Example 9: Complexation of theobromine with polyphenols measured by NMR

The complexation of theobromine with polyphenols obtained from a variety of sources was investigated by ¹ H-NMR spectroscopy titration experiments. The polyphenols used were: tannic acid (Sigma-Aldrich, the Netherlands), apple polyphenols (Applephenon™ SH - AM Todd botanicals, USA), grape seed polyphenols (MegaNatural BP Grape Seed Extract - Polyphenolics, USA) and green tea polyphenols (Sunphenon 90LB Tea Polyphenols Green Tea Extract - Tai Yo Kagaku CO., LTD., Japan).

N MR experiments were carried out on a Bruker AVANCE 3 600 MHz liquid-state spectrometer equipped with a 5 mm cryoprobe and variable temperature unit system with a precision of 0.2 degrees. ¹ H chemical shifts were referenced to TSP as a standard. The signal consisting of 65k points and a dwell time of 60 μs was recorded after a hard 90° pulse of duration 6 μs. The water signal was suppressed by the continuous irradiation technique. Typical experimental time per sample was 22 minutes in the conditions of a repetition time of 20 s, 32 accumulations, and 10 minutes waiting time for temperature stabilization. Experiments were performed at 27°C. The spectrum of theobromine was recorded and compared to the spectra obtained in the presence of polyphenols at different concentrations.

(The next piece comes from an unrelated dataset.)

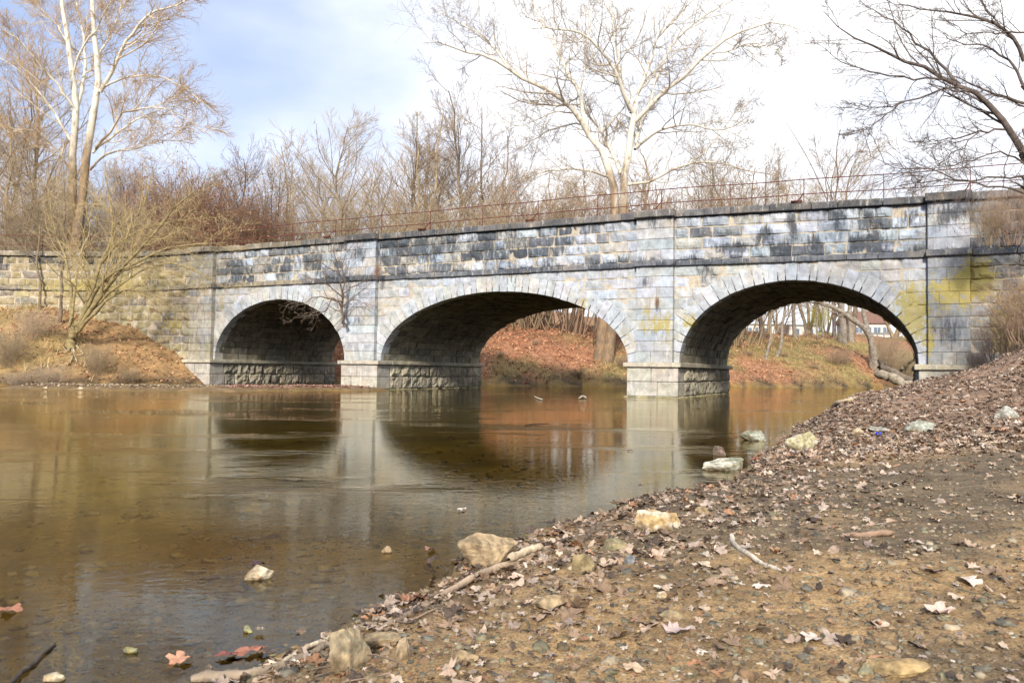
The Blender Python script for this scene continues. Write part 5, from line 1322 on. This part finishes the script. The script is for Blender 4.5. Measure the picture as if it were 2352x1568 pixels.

The chemical shift of the theobromine as a function of polyphenol concentration was determined from the proton NMR spectra (chemical shift changes are observed when theobromine binds to the polyphenol.). The data showed that theobromine formed a complex with each of the polyphenols investigated. Therefore these complexes can also be expected to deliver methylxanthines in a non-bitter or less bitter way.